Si la rivalité entre les États-Unis et l’Iran est ancienne, l’expérience de la présidence Trump a renforcé la méfiance entre les deux pays. De plus, Téhéran a fait preuve de résilience sur le plan diplomatique face à la « pression maximale » exercée par Trump : malgré l’asphyxie économique que lui imposent les sanctions américaines, l’Iran a su renforcer son influence régionale.
D’autre part, Biden doit redoubler d’efforts pour convaincre des alliés comme Israël, l’Arabie saoudite et les Émirats arabes unis de la nécessité d’un retour à l’accord avec l’Iran qui est, selon lui et son équipe, le seul moyen de stopper ce pays dans ses ambitions de détenir l’arme nucléaire.
L’Iran représente une menace existentielle aux yeux des alliés américains dans la région et ils voient d’un mauvais œil tout fléchissement des sanctions américaines.

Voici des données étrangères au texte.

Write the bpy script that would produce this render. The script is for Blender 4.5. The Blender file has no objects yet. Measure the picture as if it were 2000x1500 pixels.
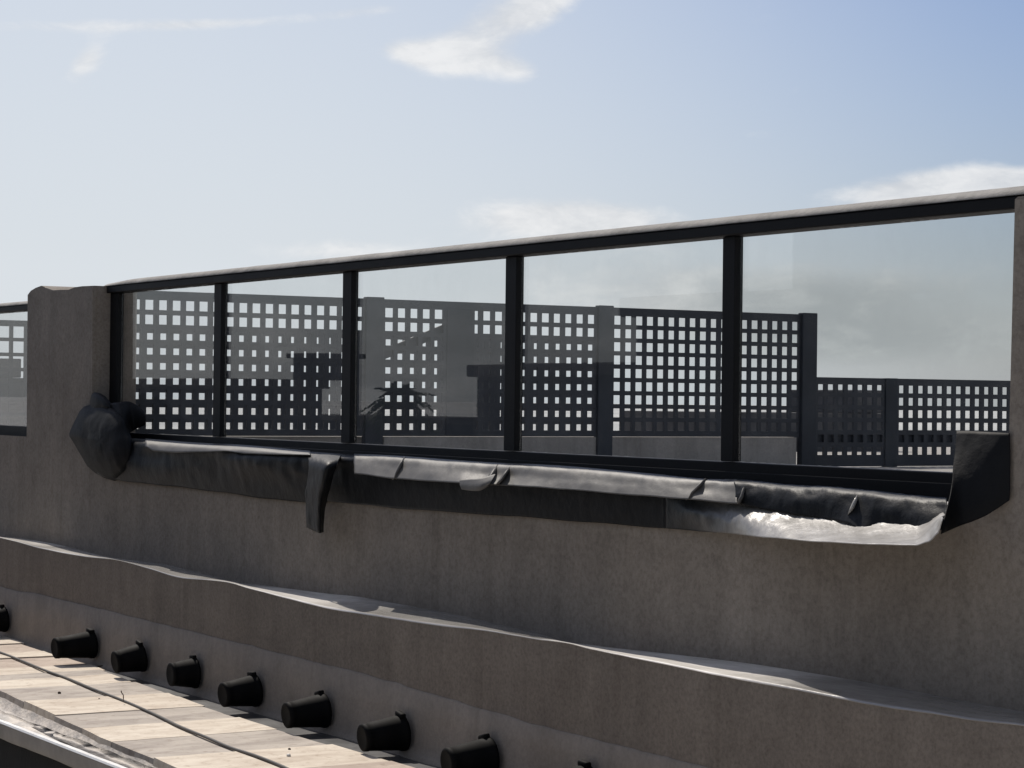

Ils seraient encore moins favorables à une normalisation des relations avec Téhéran.
Car si ces États s’inquiètent de l’accroissement de la capacité militaire de l’Iran, ils ne seront pas moins rassurés par un éventuel retour de Téhéran sur le marché économique régional et international après la levée des sanctions : une situation qui permettrait à Téhéran, selon eux, de renforcer son hégémonie régionale grâce notamment à la rente pétrolière.
Une opinion publique très hostile à l’Iran
Sur le plan intérieur, Biden fait face à une opinion publique très hostile à l’Iran, son image étant ternie depuis la Révolution islamique de 1979, marquée par le traumatisme de la prise d’otage du personnel de l’ambassade américaine à Téhéran pendant 444 jours, suscitant l’hostilité des Américains, cultivée par la suite par des intellectuels et lobbies anti-iraniens, comme ceux des néoconservateurs.
Biden pourrait également subir des tensions internes au sein de son équipe entre ceux qui défendent coûte que coûte le retour à l’accord sur le nucléaire iranien et ceux, comme son secrétaire d’État, Anthony Blinken, intransigeants sur la sécurité d’Israël.
En somme, Joe Biden fait face à une équation géopolitique complexe qui consiste à renouer le dialogue difficile avec un régime iranien déterminé à défendre ses intérêts et sa sécurité, ceci afin de limiter le risque du scénario d’un Iran nucléarisé et contenir l’influence des puissances russe et chinoise dans la région.
Il lui faudra, pour réussir, convaincre ses alliés traditionnels très hostiles à l’Iran et leur offrir des garanties quant à leur sécurité face à la menace iranienne, d’autant que le front anti-iranien s’est renforcé à la suite de la normalisation des relations entre Israël et certains pays arabes de la région.